AS CORES MÁGICAS DO ALGARVE
Continuo com os livros. Vim à Feira do Livro, para celebrar sessenta anos dos Clássicos da Fundação Gulbenkian – como sinal de que os grandes textos sobrevivem para além dos episódios passageiros. Mas trouxe nos olhos as cores mágicas do mar do Algarve e os ecos das palavras de Teixeira-Gomes. Ainda é Agosto, como recordei com Nuno Júdice, quando nos encontrámos. E releio. “O calor abateu com o declinar do Sol que desaparece quando aproamos à barra. Como se extingue o braseiro no vasto disco de bronze amarelo assim se afogou o Sol em cinzas ao resvalar no polido oiro pálido do céu. Descobre-se a curva inteira da baía; mas a atmosfera perde a sua jubilosa limpidez, satura-se a humidade que a repassa de tons cetíneos e esfuma-se a poente de puídas cambraias arroxadas. A superfície do mar embebe-se de violeta, nas restingas da barra, a água rola espumas de arco-íris. O ar arrefece sem que bafeje o mais ténue sopro de arejo”.
Como esquecer estas palavras inapagáveis numa paisagem às vezes tão distraidamente olhada por tantos forasteiros. Desde o azul cobalto que avisto da minha janela ao roxo sombrio que faz realçar o “azul-verdoso” dos campos, continuo a recordar a descrição sentida. “A luz parece morrer numa atonia de pérola sem brilho; mas à revivescência do crepúsculo forra-se inesperadamente o horizonte do purpúreo damasco-escuro lavrado a fogo. Nesse plano ardente as altas serras do Algarve, que fecham a bacia do rio, ampliam-se e endurecem tornadas em maciço vidro fosco. A noite cresce do oriente com asas tenebrosas de morcego; esvai-se o crepúsculo e a escuridão cristaliza”. Avizinha-se a vila. Olham-se os “retalhos de papel furado por luzes cujos trémulos reflexos penetram profundamente no coração da água. Suspiram as estrelas no cristal negro do céu”. Estamos perante uma das invocações mais belas da literatura e da língua portuguesas, saída da oficina magistral de um artista espontâneo e cultivado. E nesse barlavento é o Algarve todo que se encontra, a ilustrar a vida, a memória, a paisagem. Que é a paisagem senão a expressão do encontro entre a vida e a humanidade? Ou não estivéssemos na convergência do Mediterrâneo e do Atlântico, ou, se quisermos, no mediterrânico atlântico – que Teixeira-Gomes não cessaria de recordar até aos últimos dias da sua vida em Bougie.
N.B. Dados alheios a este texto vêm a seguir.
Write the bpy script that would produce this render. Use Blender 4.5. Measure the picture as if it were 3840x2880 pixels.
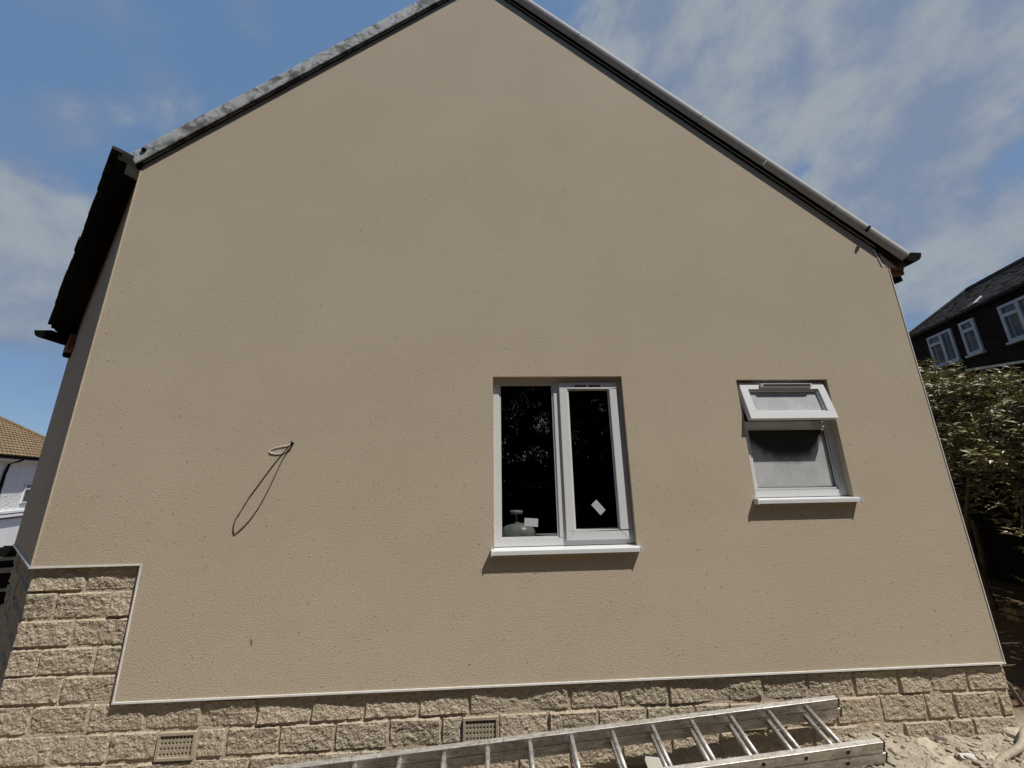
import bpy, bmesh, math, random
from mathutils import Vector, Matrix, noise
from mathutils.geometry import tessellate_polygon

S = bpy.context.scene
C = S.collection
for o in list(bpy.data.objects):
    bpy.data.objects.remove(o)
R = math.radians
rnd = random.Random(7)

# ------------------------------------------------------------------ camera
cam = bpy.data.cameras.new('camera')
co = bpy.data.objects.new('camera', cam)
C.objects.link(co)
cam.sensor_width = 36.0
cam.lens = 13.125
cam.clip_start = 0.05
cam.clip_end = 2000
def cam_basis(pitch, roll, yaw):
    cy, sy, cp, sp = math.cos(yaw), math.sin(yaw), math.cos(pitch), math.sin(pitch)
    F = Vector((sy * cp, cy * cp, sp)); R0 = Vector((cy, -sy, 0)); U0 = R0.cross(F)
    Rt = R0 * math.cos(roll) + U0 * math.sin(roll)
    return Rt, Rt.cross(F), F
Rt, U, F = cam_basis(0.24933, -0.01760, 0.05163)
M = Matrix((Rt, U, -F)).transposed().to_4x4()
M.translation = Vector((0, -2.7, 1.55))
co.matrix_world = M
S.camera = co

# ------------------------------------------------------------------ sun, sky, exposure
SUN = Vector((1.22, -0.955, 2.5)).normalized()          # towards the sun
sl = bpy.data.lights.new('sun', 'SUN')
sl.energy = 5.0
sl.angle = R(0.5)
sl.color = (1.0, 0.95, 0.87)
so = bpy.data.objects.new('sun', sl)
C.objects.link(so)
so.rotation_euler = SUN.to_track_quat('Z', 'Y').to_euler()
so.location = (6, -6, 14)

W = bpy.data.worlds.new('World')
S.world = W
W.use_nodes = True
wn, wl = W.node_tree.nodes, W.node_tree.links
bg = wn['Background']
bg.inputs[1].default_value = 0.11

class NT:
    """small helper to write node graphs as expressions"""
    def __init__(s, tree): s.t = tree; s.n = tree.nodes; s.l = tree.links
    def put(s, sock, v):
        if isinstance(v, bpy.types.NodeSocket): s.l.new(v, sock)
        else: sock.default_value = v
    def math(s, op, a, b=0.0, c=0.0, clamp=False):
        n = s.n.new('ShaderNodeMath'); n.operation = op; n.use_clamp = clamp
        s.put(n.inputs[0], a); s.put(n.inputs[1], b); s.put(n.inputs[2], c)
        return n.outputs[0]
    def dot(s, a, v):
        n = s.n.new('ShaderNodeVectorMath'); n.operation = 'DOT_PRODUCT'
        s.put(n.inputs[0], a); s.put(n.inputs[1], v); return n.outputs['Value']
    def vmath(s, op, a, v):
        n = s.n.new('ShaderNodeVectorMath'); n.operation = op
        s.put(n.inputs[0], a); s.put(n.inputs[1], v); return n.outputs[0]
    def smooth(s, x, a, b, lo=0.0, hi=1.0):
        n = s.n.new('ShaderNodeMapRange'); n.interpolation_type = 'SMOOTHSTEP'
        s.put(n.inputs[0], x); s.put(n.inputs[1], a); s.put(n.inputs[2], b); s.put(n.inputs[3], lo); s.put(n.inputs[4], hi)
        return n.outputs[0]
    def comb(s, x, y, z):
        n = s.n.new('ShaderNodeCombineXYZ'); s.put(n.inputs[0], x); s.put(n.inputs[1], y); s.put(n.inputs[2], z); return n.outputs[0]
    def noise(s, vec, scale, detail=3.0, rough=0.5, dist=0.0):
        n = s.n.new('ShaderNodeTexNoise'); s.put(n.inputs['Vector'], vec)
        n.inputs['Scale'].default_value = scale; n.inputs['Detail'].default_value = detail
        n.inputs['Roughness'].default_value = rough; n.inputs['Distortion'].default_value = dist
        return n.outputs[0]
    def voro(s, vec, scale, feature='F1', rand=1.0):
        n = s.n.new('ShaderNodeTexVoronoi'); n.feature = feature; s.put(n.inputs['Vector'], vec)
        n.inputs['Scale'].default_value = scale; n.inputs['Randomness'].default_value = rand
        return n.outputs[0]
    def mix(s, f, a, b):
        n = s.n.new('ShaderNodeMix'); n.data_type = 'RGBA'; n.clamp_factor = True
        s.put(n.inputs[0], f)
        for sock, v in ((n.inputs[6], a), (n.inputs[7], b)):
            s.put(sock, v if isinstance(v, bpy.types.NodeSocket) else (*v[:3], 1.0))
        return n.outputs[2]
    def bump(s, h, strength, dist, normal=None):
        n = s.n.new('ShaderNodeBump'); n.inputs['Strength'].default_value = strength
        n.inputs['Distance'].default_value = dist; s.put(n.inputs['Height'], h)
        if normal is not None: s.l.new(normal, n.inputs['Normal'])
        return n.outputs[0]
    def coord(s, kind='Object'):
        return s.n.new('ShaderNodeTexCoord').outputs[kind]
    def objrand(s):
        return s.n.new('ShaderNodeObjectInfo').outputs['Random']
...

PATRIMÓNIO E CULTURA EM PLENO
Tenho insistido nesta noção ampla de património e de cultura, envolvendo a relação das pessoas com o meio natural, bem como a compreensão da arte como capacidade de olhar e entender o mundo e a vida com olhos de ver. É a vida que importa e a língua como consequência natural dessa vitalidade. E nas palavras que lembrámos há um constante vai-e-vem entre o que o artista vê e sente e a transição de um dia glorioso que a pouco e pouco se desvanece na imersão da noite, no magnífico céu estrelado que nos projeta para uma dimensão desconhecida que a cultura e a arte revelam. E regresso a Manuel Teixeira-Gomes e ao seu “Agosto Azul”, a que não me canso de voltar. Desconfiado das revoluções artísticas, o mestre prefere salientar a vitalidade das metamorfoses que a cada passo encontramos: “Cuido até que um talento pouco literário pode ser mais proveitoso à riqueza da língua do que o mais poderoso e versado humanista. Não faltam exemplos históricos de línguas empobrecidas por excesso de claridade e ressecadas à inclemência dos preceitos infrangíveis”, mas ganhas por uma ampla “gama de meios-tons, onde a cor se conjuga ao sentimento”, os quais, “alargando a vida, sugerem sensações inefáveis”. E eis o maior dos elogios à língua e à literatura, à criação e à cultura como modo ético de melhor nos fazermos compreender. É a palavra viva que importa.